- _Source material_:
--- start ---

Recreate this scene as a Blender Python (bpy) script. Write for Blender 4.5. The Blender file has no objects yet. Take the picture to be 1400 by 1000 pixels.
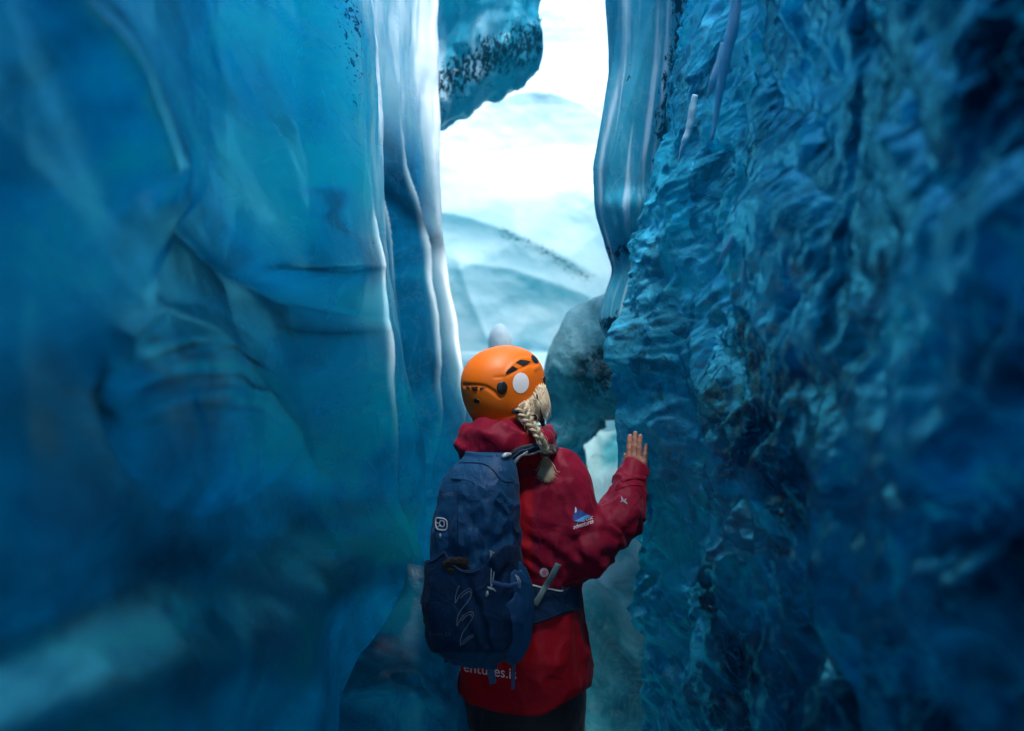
import bpy, math, random
import numpy as np
from mathutils import Vector, Matrix
from mathutils.bvhtree import BVHTree

# ------------------------------------------------------------------ camera, sky, sun, exposure
SC = bpy.context.scene
CAMZ = 1.68
F = 1361.0                     # focal length in reference pixels
cam_d = bpy.data.cameras.new('camera')
cam = bpy.data.objects.new('camera', cam_d)
SC.collection.objects.link(cam)
cam.location = (0, 0, CAMZ)
cam.rotation_euler = (math.radians(90), 0, 0)
cam_d.lens = 35
cam_d.sensor_width = 36
cam_d.clip_start = 0.05
cam_d.clip_end = 500
cam_d.dof.use_dof = True
cam_d.dof.focus_distance = 3.15
cam_d.dof.aperture_fstop = 1.6
SC.camera = cam

SUN_EL, SUN_AZ = math.radians(62), math.radians(168)   # azimuth: where the light comes from, clockwise from +Y
world = bpy.data.worlds.new('World')
SC.world = world
world.use_nodes = True
wn = world.node_tree
sky = wn.nodes.new('ShaderNodeTexSky')
sky.sky_type = 'NISHITA'
sky.sun_disc = False
sky.sun_elevation = SUN_EL
sky.sun_rotation = SUN_AZ
sky.dust_density = 3.0
wn.nodes['Background'].inputs['Strength'].default_value = 0.12
wn.links.new(sky.outputs['Color'], wn.nodes['Background'].inputs['Color'])

sun_d = bpy.data.lights.new('sun', 'SUN')
sun_d.energy = 1.5
sun_d.angle = math.radians(14)
sun_d.color = (1.0, 0.96, 0.9)
sun = bpy.data.objects.new('sun', sun_d)
SC.collection.objects.link(sun)
sun_dir = Vector((math.sin(SUN_AZ) * math.cos(SUN_EL), math.cos(SUN_AZ) * math.cos(SUN_EL), math.sin(SUN_EL)))
sun.rotation_euler = sun_dir.to_track_quat('Z', 'Y').to_euler()
sun.location = (0, 4, 8)

SC.view_settings.view_transform = 'Standard'
SC.view_settings.look = 'None'
SC.view_settings.exposure = 2.5
SC.view_settings.gamma = 1.0
SC.view_settings.use_curve_mapping = False
SC.render.engine = 'CYCLES'
SC.cycles.use_denoising = True
SC.cycles.denoiser = 'OPENIMAGEDENOISE'
SC.cycles.max_bounces = 14
SC.cycles.diffuse_bounces = 5
SC.cycles.glossy_bounces = 4
SC.cycles.transmission_bounces = 9
SC.cycles.caustics_reflective = False
SC.cycles.caustics_refractive = False
SC.cycles.sample_clamp_indirect = 6.0

# ------------------------------------------------------------------ numpy toolkit
rng = np.random.default_rng(7)
_perm = rng.permutation(256).astype(np.int32)
_perm = np.concatenate([_perm, _perm, _perm])
_g = rng.normal(size=(256, 3)).astype(np.float32)
_g /= np.linalg.norm(_g, axis=1, keepdims=True)

def perlin(x, y, z):
    x = np.asarray(x, np.float32); y = np.asarray(y, np.float32); z = np.asarray(z, np.float32)
    x, y, z = np.broadcast_arrays(x, y, z)
    xi = np.floor(x); yi = np.floor(y); zi = np.floor(z)
    xf = x - xi; yf = y - yi; zf = z - zi
    xi = xi.astype(np.int32) & 255; yi = yi.astype(np.int32) & 255; zi = zi.astype(np.int32) & 255
    u = xf * xf * xf * (xf * (xf * 6 - 15) + 10)
    v = yf * yf * yf * (yf * (yf * 6 - 15) + 10)
    w = zf * zf * zf * (zf * (zf * 6 - 15) + 10)
    def gr(dx, dy, dz):
        h = _perm[_perm[_perm[xi + dx] + yi + dy] + zi + dz]
        g = _g[h]
        return g[..., 0] * (xf - dx) + g[..., 1] * (yf - dy) + g[..., 2] * (zf - dz)
    def lp(a, b, t): return a + t * (b - a)
    return lp(lp(lp(gr(0,0,0), gr(1,0,0), u), lp(gr(0,1,0), gr(1,1,0), u), v),
              lp(lp(gr(0,0,1), gr(1,0,1), u), lp(gr(0,1,1), gr(1,1,1), u), v), w) * 1.5

def fbm(x, y, z, octaves=4, gain=0.5, ridge=False):
    s = 0; a = 1.0
    for i in range(octaves):
        n = perlin(x + 17.3 * i, y - 9.1 * i, z + 5.7 * i)
        if ridge: n = 1 - 2 * np.abs(n)
        s = s + a * n
        x = x * 2.03; y = y * 2.03; z = z * 2.03; a *= gain
    return s

def facets(x, y, z, seed=3):
    """conchoidal facets: shallow dishes that meet in sharp crests (distance to the nearest cell point)"""
    r = np.random.default_rng(seed)
    J = r.random((256, 3)).astype(np.float32)
    xi = np.floor(x).astype(np.int32); yi = np.floor(y).astype(np.int32); zi = np.floor(z).astype(np.int32)
    best = np.full(np.shape(x), 9.0, np.float32)
    for dx in (-1, 0, 1):
        for dy in (-1, 0, 1):
            for dz in (-1, 0, 1):
                cx = xi + dx; cy = yi + dy; cz = zi + dz
                j = J[_perm[_perm[_perm[cx & 255] + (cy & 255)] + (cz & 255)]]
                d = (cx + j[..., 0] - x) ** 2 + (cy + j[..., 1] - y) ** 2 + (cz + j[..., 2] - z) ** 2 + 0.35 * j[..., 0]
                best = np.minimum(best, d)
    return best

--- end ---

- _Exercise_:
All lines that include "pixels" are to be gathered and copied.

- _Correct result_:
Recreate this scene as a Blender Python (bpy) script. Write for Blender 4.5. The Blender file has no objects yet. Take the picture to be 1400 by 1000 pixels.
F = 1361.0                     # focal length in reference pixels